What a beautiful and strange album Lou Reed gave us with Berlin, with its haunted and melancholic lyrics about a relationship being dragged down into the depths of despair, with a little bit of heroin and a little bit of suicide and a little bit of loathing and a section where the main character’s children are taken away by social workers. And yet this tragic record achieved an intense, crystalline grace with the weight of its orchestral accompaniment, its choir of young voices and lyrics containing the specificity of romantic detail one remembers in the haze of reminiscence.
“In Berlin by the wall/You were five foot 10 inches tall/It was very nice.” So begins the first song, and there’s an affectionate charm to it in spite of the disaffectedness of Reed’s drawl. Or maybe it’s because his slightly reedy voice seemed as sincere as an ironist can get, considering the stark terror the ironic and the hip have of being sentimental. “And me, I just don’t care at all,” Reed mutters in a song about the rich and the poor, but when it comes to a love song about a girl in a cafe, he was good about describing his broken heart. On his previous album, “Satellite of Love” was perhaps the most poignant song conceived about sexual jealousy, so even when it was a sweet sounding tune, Reed bristled about making it too nice.
That’s what makes Reed’s music engaging to listen to on an album, in that disassociated state where the relationship exists only between the listener and the lyrics. But when we have the performer on stage, singing into a microphone, the effect can be somewhat unpleasant. Case in point: Lou Reed’s Berlin, a documentary of his December 2006 performance at St. Anne’s Warehouse in Brooklyn. The music is no less haunting, and as Reed has aged he’s grown even more removed from showy emotions. It’s nice to have a performer doing haunting and emotional songs in a disaffected way because it forces the listener to cross the distance and feel things for themselves, but when Reed is shown on screen it’s like observing an ancient slab of granite. His eyes are expressive and deep, and he’s in damned good shape for a 66-year-old, all lean and wiry muscles, but he’s remote and cool.
When Julian Schnabel’s cameras simply revere him, dipping up and down and left and right in an attempt to catch nuances, it telegraphs him as a Great American Independent Artist. The rough, jittery handheld camera is shorthand for “integrity” and the lingering on Reed, and the swishing back to him in an attempt to capture moments, is shorthand for “moments gleaned from a monumental poet.” It makes one feel a little jerked around when you’re trying to just, plain and simple, watch the concert, but it’s not the only frustration. Schnabel also created the sets, which are dank and busy and ornamental and also seem to reinforce the idea of age and experience and dank lugubrious weightiness. There are also accompanying filmed sequences projected on the wall (directed by Lola Schnabel, Julian’s daughter) that visualize the album character Caroline (acted by Emmanuelle Seigner) smoking cigarettes, venturing through European rooms, staircases and alleyways with distressed walls, and gazing forlornly or kittenishly at the camera, depending on the mood of the particular song Reed is singing.

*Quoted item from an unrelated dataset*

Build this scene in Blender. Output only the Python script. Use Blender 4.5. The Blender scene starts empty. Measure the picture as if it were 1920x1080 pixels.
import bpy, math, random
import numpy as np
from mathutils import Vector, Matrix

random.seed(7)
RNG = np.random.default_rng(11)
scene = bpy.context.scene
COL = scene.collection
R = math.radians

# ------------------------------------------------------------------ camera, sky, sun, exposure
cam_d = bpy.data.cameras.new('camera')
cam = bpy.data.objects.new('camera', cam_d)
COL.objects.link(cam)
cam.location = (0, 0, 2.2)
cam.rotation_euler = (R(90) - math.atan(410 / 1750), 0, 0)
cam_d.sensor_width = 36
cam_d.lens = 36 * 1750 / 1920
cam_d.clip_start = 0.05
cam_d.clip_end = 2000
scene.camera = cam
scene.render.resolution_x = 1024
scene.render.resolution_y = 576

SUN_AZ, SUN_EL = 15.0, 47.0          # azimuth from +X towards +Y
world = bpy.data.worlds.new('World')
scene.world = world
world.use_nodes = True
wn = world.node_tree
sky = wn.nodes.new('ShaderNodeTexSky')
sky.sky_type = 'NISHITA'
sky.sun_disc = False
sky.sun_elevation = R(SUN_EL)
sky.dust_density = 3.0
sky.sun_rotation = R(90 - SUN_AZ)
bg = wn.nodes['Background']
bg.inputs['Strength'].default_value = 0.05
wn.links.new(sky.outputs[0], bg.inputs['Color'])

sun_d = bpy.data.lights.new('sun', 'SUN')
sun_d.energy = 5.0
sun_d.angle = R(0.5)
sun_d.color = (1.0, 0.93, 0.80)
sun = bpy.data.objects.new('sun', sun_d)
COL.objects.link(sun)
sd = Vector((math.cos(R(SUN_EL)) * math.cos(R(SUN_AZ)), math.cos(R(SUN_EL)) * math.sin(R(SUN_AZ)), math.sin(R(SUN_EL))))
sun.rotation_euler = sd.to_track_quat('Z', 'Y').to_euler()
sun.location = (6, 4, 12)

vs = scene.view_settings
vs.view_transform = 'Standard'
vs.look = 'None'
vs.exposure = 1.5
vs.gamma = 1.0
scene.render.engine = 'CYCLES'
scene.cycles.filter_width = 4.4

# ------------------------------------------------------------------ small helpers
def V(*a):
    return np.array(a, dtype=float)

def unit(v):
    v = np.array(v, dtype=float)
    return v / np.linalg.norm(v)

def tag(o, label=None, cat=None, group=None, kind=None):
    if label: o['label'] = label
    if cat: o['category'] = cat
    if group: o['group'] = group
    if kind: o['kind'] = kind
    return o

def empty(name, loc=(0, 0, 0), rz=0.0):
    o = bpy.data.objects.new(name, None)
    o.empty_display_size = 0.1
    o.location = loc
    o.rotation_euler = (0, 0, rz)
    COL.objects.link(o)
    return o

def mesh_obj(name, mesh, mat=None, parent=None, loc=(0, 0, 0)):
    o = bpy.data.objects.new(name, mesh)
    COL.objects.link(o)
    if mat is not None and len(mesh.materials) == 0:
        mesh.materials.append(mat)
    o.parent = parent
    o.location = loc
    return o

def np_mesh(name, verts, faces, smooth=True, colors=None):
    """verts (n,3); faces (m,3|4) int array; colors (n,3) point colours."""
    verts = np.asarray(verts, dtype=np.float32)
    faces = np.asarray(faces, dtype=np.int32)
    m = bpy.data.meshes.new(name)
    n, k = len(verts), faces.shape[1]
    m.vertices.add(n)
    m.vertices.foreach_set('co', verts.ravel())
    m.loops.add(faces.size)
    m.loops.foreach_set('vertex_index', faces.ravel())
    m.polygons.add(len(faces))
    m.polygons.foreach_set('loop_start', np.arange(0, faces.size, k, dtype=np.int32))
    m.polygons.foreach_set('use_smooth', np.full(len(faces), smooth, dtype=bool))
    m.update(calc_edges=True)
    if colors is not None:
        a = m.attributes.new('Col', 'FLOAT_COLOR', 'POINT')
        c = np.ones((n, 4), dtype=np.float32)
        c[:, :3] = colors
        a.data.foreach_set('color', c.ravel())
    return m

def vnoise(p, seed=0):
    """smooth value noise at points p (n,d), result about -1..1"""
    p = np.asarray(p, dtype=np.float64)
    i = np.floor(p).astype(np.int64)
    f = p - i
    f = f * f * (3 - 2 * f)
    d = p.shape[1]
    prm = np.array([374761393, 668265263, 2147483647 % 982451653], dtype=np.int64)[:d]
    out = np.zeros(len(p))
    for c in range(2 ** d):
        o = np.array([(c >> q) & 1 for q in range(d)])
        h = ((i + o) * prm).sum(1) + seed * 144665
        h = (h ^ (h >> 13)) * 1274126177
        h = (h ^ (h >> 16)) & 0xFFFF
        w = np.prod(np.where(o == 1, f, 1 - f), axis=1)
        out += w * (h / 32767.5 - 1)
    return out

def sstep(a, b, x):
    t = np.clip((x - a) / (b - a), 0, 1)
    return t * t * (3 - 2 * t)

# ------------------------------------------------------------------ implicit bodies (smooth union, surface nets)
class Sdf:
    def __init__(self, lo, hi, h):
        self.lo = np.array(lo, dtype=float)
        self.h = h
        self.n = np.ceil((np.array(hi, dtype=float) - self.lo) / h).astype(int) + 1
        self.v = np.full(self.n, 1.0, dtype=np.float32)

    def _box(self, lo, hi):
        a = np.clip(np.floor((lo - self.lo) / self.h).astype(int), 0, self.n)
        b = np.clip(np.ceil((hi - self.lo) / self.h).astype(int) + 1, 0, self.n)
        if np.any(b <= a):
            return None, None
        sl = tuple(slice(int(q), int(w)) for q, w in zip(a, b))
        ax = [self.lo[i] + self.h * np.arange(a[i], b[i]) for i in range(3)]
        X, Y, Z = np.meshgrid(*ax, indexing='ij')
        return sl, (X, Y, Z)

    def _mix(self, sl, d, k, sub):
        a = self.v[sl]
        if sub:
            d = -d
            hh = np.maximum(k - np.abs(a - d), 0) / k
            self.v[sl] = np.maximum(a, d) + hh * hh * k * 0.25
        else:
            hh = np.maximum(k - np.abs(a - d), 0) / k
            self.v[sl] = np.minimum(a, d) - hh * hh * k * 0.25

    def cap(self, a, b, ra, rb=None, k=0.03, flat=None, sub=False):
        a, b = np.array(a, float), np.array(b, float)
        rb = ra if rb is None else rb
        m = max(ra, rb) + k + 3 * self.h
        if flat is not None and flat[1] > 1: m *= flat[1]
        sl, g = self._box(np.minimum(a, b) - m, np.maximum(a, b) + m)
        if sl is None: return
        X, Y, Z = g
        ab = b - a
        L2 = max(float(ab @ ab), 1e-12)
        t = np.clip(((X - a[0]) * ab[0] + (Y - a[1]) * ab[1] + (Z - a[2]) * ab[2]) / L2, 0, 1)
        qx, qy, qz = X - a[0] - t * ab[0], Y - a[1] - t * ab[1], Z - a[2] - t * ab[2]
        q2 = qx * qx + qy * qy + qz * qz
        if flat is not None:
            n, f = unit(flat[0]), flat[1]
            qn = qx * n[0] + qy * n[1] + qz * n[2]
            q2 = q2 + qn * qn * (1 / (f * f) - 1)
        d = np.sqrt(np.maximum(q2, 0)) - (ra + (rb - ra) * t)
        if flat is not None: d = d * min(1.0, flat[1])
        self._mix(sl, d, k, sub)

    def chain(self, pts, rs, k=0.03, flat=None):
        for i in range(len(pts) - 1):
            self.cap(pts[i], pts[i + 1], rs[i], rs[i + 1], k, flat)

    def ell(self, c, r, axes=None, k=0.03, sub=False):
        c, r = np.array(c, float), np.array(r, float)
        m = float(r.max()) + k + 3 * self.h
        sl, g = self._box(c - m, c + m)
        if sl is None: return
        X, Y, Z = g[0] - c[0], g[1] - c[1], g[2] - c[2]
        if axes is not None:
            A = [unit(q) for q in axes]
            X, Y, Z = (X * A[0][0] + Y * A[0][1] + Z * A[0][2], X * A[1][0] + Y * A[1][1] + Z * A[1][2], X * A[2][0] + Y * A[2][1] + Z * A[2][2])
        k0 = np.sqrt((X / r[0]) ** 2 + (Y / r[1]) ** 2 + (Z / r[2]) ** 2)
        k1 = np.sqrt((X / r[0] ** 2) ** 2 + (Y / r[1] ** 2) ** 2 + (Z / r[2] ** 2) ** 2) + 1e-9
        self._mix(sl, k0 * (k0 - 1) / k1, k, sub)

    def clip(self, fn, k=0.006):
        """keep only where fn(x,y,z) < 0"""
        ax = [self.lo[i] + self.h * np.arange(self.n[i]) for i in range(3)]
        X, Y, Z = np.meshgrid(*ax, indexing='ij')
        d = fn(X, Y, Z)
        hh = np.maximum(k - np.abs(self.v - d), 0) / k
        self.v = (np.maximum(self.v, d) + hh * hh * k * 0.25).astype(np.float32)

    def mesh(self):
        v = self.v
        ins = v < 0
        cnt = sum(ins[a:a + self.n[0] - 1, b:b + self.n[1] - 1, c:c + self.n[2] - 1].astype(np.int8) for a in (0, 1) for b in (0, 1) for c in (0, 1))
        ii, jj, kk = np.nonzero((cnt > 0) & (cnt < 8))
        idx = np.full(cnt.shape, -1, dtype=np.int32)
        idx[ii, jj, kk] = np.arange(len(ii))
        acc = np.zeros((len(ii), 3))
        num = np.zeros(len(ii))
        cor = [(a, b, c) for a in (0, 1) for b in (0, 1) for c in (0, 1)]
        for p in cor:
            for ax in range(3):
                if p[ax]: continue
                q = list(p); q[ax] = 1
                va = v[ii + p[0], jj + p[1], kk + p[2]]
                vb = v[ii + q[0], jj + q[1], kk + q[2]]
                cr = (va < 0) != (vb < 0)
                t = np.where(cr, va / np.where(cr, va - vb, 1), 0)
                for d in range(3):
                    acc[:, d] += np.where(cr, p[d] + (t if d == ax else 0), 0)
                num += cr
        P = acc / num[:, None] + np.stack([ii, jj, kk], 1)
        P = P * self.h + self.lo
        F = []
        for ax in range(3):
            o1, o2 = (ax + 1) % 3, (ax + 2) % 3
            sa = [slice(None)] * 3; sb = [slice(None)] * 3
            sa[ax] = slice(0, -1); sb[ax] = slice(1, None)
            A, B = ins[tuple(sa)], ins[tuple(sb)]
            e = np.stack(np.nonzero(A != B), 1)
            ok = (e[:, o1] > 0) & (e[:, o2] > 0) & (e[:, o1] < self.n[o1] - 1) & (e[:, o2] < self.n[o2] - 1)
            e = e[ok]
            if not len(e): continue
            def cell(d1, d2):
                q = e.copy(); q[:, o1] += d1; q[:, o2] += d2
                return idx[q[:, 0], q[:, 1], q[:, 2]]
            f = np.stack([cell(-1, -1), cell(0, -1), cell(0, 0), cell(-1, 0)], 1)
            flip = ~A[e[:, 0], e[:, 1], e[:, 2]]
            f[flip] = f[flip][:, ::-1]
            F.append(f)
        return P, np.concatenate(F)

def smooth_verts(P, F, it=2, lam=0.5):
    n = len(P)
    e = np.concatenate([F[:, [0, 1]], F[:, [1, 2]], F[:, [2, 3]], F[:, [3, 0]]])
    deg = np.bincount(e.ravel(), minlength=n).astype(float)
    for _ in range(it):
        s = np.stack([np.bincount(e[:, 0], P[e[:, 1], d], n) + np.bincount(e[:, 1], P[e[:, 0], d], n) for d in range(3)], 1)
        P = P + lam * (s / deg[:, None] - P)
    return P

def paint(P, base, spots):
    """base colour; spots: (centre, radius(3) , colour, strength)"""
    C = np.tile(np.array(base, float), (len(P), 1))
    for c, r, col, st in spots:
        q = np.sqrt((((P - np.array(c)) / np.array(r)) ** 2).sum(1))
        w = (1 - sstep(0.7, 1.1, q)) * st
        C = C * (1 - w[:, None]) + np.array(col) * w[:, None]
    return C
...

At times, I wanted to close my eyes to divert myself from the sea of images, since listening to music is a personal experience worth cherishing. Some concert documentaries give one an impression of watching a show, and experiencing the performance in a secondhand way but still enjoying the vicarious experience. Others, such as Lou Reed’s Berlin, seem like the movie experience gets in its own way. There’s a busyness that acts as an irritant, and that’s not how you want to feel, particularly given the intimacy of this particular album, when you come back to that painful lyric, “And me, I just don’t care at all.”